=== Raw data ===
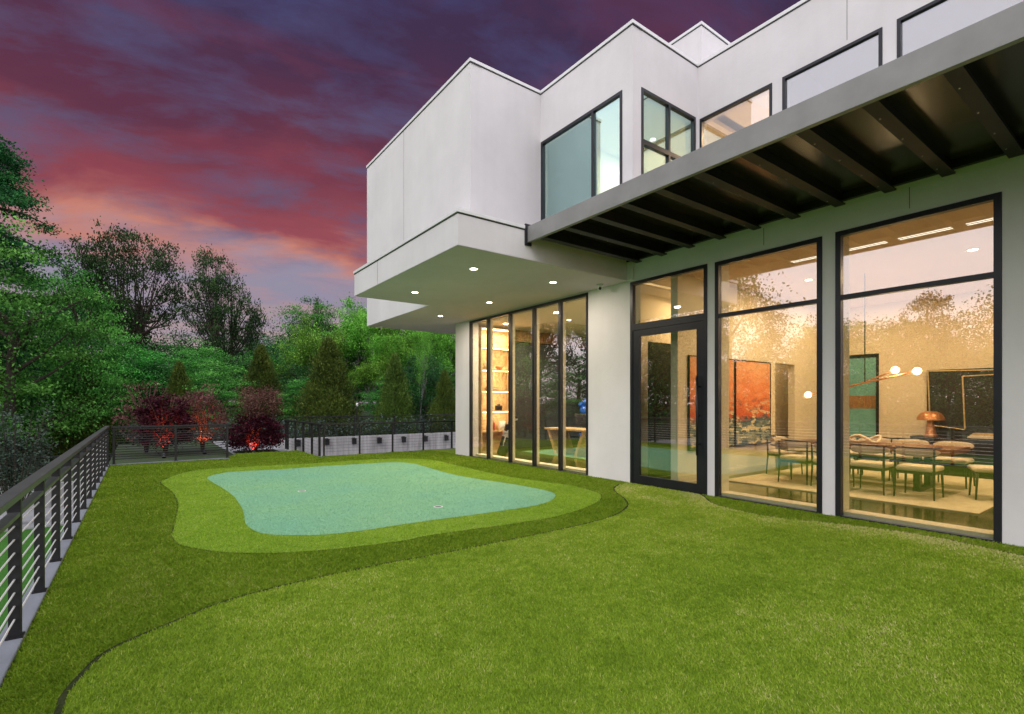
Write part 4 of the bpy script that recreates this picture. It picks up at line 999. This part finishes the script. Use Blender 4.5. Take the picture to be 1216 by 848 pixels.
        sd = np.cross(up, rg.normal(0, 1, (K, 3))); sd /= np.linalg.norm(sd, axis=1)[:, None]
        s = .24*rg.uniform(.6, 1.4, K)[:, None]
        v = np.stack([p-up*s*.5, p-sd*s*.14, p+up*s*.5, p+sd*s*.14], 1).reshape(-1, 3)
        t = np.clip(rg.normal(.45, .2, m)[idx]+rg.normal(0, .14, K), 0, 1)
        segs.append(([Vector((0, 0, 0)), Vector((0, 0, 5)), Vector((0, 0, 9.4))], [.16, .1, .02]))
    # scale to unit: height 10, radius 4
    z = v[:, 2]; zt = np.quantile(z, .994 if kind == 'open' else .999); rx = np.quantile(np.hypot(v[:, 0], v[:, 1]), .985)
    sz_, sr = 10/zt, (4 if kind != 'cypress' else 2.4)/rx
    v = v*np.array([sr, sr, sz_])
    bm = bmesh.new()
    for pts, rad in segs:
        if len(pts) < 2 or max(rad) < .012: continue
        tube(bm, [Vector((p.x*sr, p.y*sr, p.z*sz_)) for p in pts], rad, 6 if max(rad) > .06 else 4, False)
    tm = bpy.data.meshes.new('trunk'); bm.to_mesh(tm); bm.free()
    tm.materials.append(M[{'birch': 'bark_pale', 'light': 'bark_grey'}.get(kind, 'bark')])
    for p in tm.polygons: p.use_smooth = True
    cm = np_mesh('crown', v, 4, t); cm.materials.append(M['leaf_light' if kind == 'birch' else 'leaf_'+kind])
    PROTO[kind, var] = (tm, cm, 4 if kind != 'cypress' else 2.4)
def plant_tree(kind, var, x, y, z, h, r, cat, label, group, rz, name=None):
    if (kind, var) not in PROTO: build_proto(kind, var)
    tm, cm, R0 = PROTO[kind, var]
    t = thing(name or {'cypress': 'cypress_tree', 'birch': 'birch_tree'}.get(kind, 'leafy_tree'), label, cat, (x, y, z), rz, group)
    t.scale = (r/R0, r/R0, h/10)
    for nm, me in (('trunk', tm), ('crown', cm)):
        o = bpy.data.objects.new(nm, me); COL.objects.link(o); o.parent = t
    return t
for i, (k, v, x, y, z, h, r, cat, lab, grp) in enumerate(TREES):
    plant_tree(k, v, x, y, min(z, ground_z(x, y)+.1), h+max(0, z-ground_z(x, y)-.1), r, cat, lab, grp or ('cypresses in front of the wood' if k == 'cypress' else 'trees of the wood'), i*1.7)
for i, (x, y, h, r, k) in enumerate(((9.5, 36, 7.5, 2.6, 'light'), (13.2, 34, 8.0, 2.6, 'light'), (17.5, 33, 8.6, 2.8, 'light'), (21, 31.5, 8.2, 2.6, 'light'), (15.6, 38, 10.5, 3.2, 'light'), (11, 41, 9.5, 3, 'layered'), (20, 40, 10, 3.4, 'dense'), (8.0, 31.5, 3.4, 2.0, 'layered'), (12.6, 30.0, 3.6, 2.0, 'layered'), (17.0, 29.6, 3.8, 2.1, 'layered'), (21.0, 29.4, 3.6, 2.1, 'dense'))):
    plant_tree(k, i % 2, x, y, ground_z(x, y), h, r, 'tree', 'green tree making up the thick of the bright wood between balcony corner and white column', 'trees filling the bright wood', i*2.3)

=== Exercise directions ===
Set down the material exactly, every line of it, except for the pictures.

=== In response ===
Write part 4 of the bpy script that recreates this picture. It picks up at line 999. This part finishes the script. Use Blender 4.5. Take the picture to be 1216 by 848 pixels.
        sd = np.cross(up, rg.normal(0, 1, (K, 3))); sd /= np.linalg.norm(sd, axis=1)[:, None]
        s = .24*rg.uniform(.6, 1.4, K)[:, None]
        v = np.stack([p-up*s*.5, p-sd*s*.14, p+up*s*.5, p+sd*s*.14], 1).reshape(-1, 3)
        t = np.clip(rg.normal(.45, .2, m)[idx]+rg.normal(0, .14, K), 0, 1)
        segs.append(([Vector((0, 0, 0)), Vector((0, 0, 5)), Vector((0, 0, 9.4))], [.16, .1, .02]))
    # scale to unit: height 10, radius 4
    z = v[:, 2]; zt = np.quantile(z, .994 if kind == 'open' else .999); rx = np.quantile(np.hypot(v[:, 0], v[:, 1]), .985)
    sz_, sr = 10/zt, (4 if kind != 'cypress' else 2.4)/rx
    v = v*np.array([sr, sr, sz_])
    bm = bmesh.new()
    for pts, rad in segs:
        if len(pts) < 2 or max(rad) < .012: continue
        tube(bm, [Vector((p.x*sr, p.y*sr, p.z*sz_)) for p in pts], rad, 6 if max(rad) > .06 else 4, False)
    tm = bpy.data.meshes.new('trunk'); bm.to_mesh(tm); bm.free()
    tm.materials.append(M[{'birch': 'bark_pale', 'light': 'bark_grey'}.get(kind, 'bark')])
    for p in tm.polygons: p.use_smooth = True
    cm = np_mesh('crown', v, 4, t); cm.materials.append(M['leaf_light' if kind == 'birch' else 'leaf_'+kind])
    PROTO[kind, var] = (tm, cm, 4 if kind != 'cypress' else 2.4)
def plant_tree(kind, var, x, y, z, h, r, cat, label, group, rz, name=None):
    if (kind, var) not in PROTO: build_proto(kind, var)
    tm, cm, R0 = PROTO[kind, var]
    t = thing(name or {'cypress': 'cypress_tree', 'birch': 'birch_tree'}.get(kind, 'leafy_tree'), label, cat, (x, y, z), rz, group)
    t.scale = (r/R0, r/R0, h/10)
    for nm, me in (('trunk', tm), ('crown', cm)):
        o = bpy.data.objects.new(nm, me); COL.objects.link(o); o.parent = t
    return t
for i, (k, v, x, y, z, h, r, cat, lab, grp) in enumerate(TREES):
    plant_tree(k, v, x, y, min(z, ground_z(x, y)+.1), h+max(0, z-ground_z(x, y)-.1), r, cat, lab, grp or ('cypresses in front of the wood' if k == 'cypress' else 'trees of the wood'), i*1.7)
for i, (x, y, h, r, k) in enumerate(((9.5, 36, 7.5, 2.6, 'light'), (13.2, 34, 8.0, 2.6, 'light'), (17.5, 33, 8.6, 2.8, 'light'), (21, 31.5, 8.2, 2.6, 'light'), (15.6, 38, 10.5, 3.2, 'light'), (11, 41, 9.5, 3, 'layered'), (20, 40, 10, 3.4, 'dense'), (8.0, 31.5, 3.4, 2.0, 'layered'), (12.6, 30.0, 3.6, 2.0, 'layered'), (17.0, 29.6, 3.8, 2.1, 'layered'), (21.0, 29.4, 3.6, 2.1, 'dense'))):
    plant_tree(k, i % 2, x, y, ground_z(x, y), h, r, 'tree', 'green tree making up the thick of the bright wood between balcony corner and white column', 'trees filling the bright wood', i*2.3)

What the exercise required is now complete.